« À Rapallo, dans la maison de Pound, j'avais appris la mort de Gombrowicz (je l'avais quitté la veille) et je pensais sur le Canal, suivant Pound beaucoup plus tard, à l'un et à l'autre, dédoublé par la tristesse, et devenu moi-même ombre parmi les ombres ; au creux de ce conte de fées, je comprenais par le souvenir, entre la présence et l'idée, que l'apaisement est dans la tristesse de la poésie, son terrier.
Il n'y a pas de grande poésie sans grand exil.
[...]
Depuis Thomas Mann, nous savons que la mort a choisi à Venise de s'installer à demeure. On ne meurt qu'à Venise. Diaghilev, Stravinsky, Byron au palais Mocenigo, Wagner et son Iseult au palais Vendramin, toute une classe, tous les restes des aristocraties se retirent dans ce pourrissement, des Habsbourg au comte de Chambord, de Dracula au dernier des Romanoff, comme leurs ancêtres s'anéantissaient dans les forêts.
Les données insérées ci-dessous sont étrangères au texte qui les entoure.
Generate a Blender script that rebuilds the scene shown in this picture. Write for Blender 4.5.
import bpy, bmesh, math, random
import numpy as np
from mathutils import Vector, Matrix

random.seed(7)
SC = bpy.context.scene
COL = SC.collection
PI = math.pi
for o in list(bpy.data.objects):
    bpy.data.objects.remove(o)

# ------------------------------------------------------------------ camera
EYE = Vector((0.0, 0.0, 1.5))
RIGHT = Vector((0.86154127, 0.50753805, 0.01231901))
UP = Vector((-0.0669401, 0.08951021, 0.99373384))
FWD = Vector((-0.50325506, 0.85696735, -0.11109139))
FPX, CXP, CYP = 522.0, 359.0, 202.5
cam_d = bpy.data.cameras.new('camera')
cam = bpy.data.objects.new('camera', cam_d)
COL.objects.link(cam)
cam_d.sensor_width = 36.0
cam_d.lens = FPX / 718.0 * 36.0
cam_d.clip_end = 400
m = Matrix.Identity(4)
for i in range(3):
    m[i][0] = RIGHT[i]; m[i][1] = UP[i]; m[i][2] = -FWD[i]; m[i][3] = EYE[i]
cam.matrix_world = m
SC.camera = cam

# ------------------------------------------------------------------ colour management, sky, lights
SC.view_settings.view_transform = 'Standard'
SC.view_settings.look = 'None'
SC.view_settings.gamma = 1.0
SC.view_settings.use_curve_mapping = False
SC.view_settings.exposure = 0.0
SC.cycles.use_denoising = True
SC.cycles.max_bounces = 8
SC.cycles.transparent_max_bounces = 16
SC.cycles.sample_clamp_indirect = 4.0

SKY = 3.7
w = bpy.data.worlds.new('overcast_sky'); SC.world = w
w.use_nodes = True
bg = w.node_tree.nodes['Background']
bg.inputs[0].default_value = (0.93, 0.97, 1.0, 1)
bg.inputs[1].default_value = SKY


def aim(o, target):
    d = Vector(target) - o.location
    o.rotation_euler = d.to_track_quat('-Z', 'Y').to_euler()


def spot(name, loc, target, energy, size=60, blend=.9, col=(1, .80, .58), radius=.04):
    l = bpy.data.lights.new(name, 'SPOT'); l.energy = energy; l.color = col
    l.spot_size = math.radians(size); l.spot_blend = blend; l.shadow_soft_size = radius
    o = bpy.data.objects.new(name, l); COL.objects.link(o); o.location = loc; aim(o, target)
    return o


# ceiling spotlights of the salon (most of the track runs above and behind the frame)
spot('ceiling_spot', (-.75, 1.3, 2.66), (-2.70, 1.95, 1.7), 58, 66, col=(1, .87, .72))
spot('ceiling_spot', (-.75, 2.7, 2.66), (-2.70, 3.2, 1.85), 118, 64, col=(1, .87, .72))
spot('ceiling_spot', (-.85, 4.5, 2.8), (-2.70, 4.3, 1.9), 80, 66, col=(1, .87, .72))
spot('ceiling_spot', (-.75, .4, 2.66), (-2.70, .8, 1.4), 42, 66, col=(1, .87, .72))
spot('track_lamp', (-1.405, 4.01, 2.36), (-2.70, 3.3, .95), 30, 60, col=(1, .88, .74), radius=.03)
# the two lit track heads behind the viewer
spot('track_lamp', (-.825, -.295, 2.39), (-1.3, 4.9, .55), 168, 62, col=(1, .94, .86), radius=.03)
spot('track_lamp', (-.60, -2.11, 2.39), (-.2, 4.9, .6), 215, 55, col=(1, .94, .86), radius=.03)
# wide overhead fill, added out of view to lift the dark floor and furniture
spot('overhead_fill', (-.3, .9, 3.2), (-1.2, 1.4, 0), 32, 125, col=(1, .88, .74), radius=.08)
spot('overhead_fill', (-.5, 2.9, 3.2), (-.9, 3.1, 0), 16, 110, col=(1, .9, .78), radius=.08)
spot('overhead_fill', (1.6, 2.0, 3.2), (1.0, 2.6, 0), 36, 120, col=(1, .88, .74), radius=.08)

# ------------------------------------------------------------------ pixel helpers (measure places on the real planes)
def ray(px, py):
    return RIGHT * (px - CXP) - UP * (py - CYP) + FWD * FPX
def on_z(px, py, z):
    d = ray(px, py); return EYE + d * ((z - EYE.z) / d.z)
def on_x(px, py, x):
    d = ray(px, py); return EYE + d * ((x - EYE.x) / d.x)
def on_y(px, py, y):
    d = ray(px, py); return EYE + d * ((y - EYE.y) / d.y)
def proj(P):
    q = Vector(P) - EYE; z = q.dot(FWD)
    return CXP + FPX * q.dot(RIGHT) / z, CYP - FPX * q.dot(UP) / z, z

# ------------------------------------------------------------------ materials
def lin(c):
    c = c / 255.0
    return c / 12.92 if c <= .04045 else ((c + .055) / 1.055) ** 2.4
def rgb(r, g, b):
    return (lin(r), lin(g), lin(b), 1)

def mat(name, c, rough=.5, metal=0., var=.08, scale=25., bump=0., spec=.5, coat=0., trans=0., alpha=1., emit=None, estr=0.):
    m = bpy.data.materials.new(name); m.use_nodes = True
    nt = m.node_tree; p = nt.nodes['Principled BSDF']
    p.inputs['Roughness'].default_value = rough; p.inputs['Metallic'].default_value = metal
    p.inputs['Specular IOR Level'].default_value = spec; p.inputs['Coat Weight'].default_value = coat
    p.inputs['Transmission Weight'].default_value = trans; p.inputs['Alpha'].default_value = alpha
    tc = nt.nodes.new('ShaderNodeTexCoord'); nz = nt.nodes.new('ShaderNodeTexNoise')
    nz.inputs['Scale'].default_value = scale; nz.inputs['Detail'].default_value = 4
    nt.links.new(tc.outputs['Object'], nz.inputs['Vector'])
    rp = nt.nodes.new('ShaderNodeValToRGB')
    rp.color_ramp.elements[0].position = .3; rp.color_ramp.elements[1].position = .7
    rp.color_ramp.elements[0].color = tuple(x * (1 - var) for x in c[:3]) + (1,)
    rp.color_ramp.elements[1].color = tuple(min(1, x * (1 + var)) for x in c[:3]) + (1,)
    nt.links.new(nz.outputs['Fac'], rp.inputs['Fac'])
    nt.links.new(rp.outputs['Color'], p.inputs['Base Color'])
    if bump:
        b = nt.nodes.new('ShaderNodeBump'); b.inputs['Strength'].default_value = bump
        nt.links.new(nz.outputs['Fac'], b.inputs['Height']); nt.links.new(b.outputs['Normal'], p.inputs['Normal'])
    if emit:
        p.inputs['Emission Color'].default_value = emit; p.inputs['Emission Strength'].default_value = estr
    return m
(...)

Que ce soient les corbeaux métaphysiques du fascisme, le pauvre Gentile, la Clara, et les désespérés des Gardes Rouges léninistes à la Gorki, tout ce qui est échec de la vie, viennent mourir à Venise, face aux murailles cyclopéennes de la vie personnelle. »
C'est en hommage à Ezra Pound, mort à Venise le 1er novembre 1972, que Dominique de Roux (1935-1977) a écrit ce grand texte poétique. Nous le rééditons pour célébrer le 40e anniversaire de sa disparition, survenue le 29 mars 1977.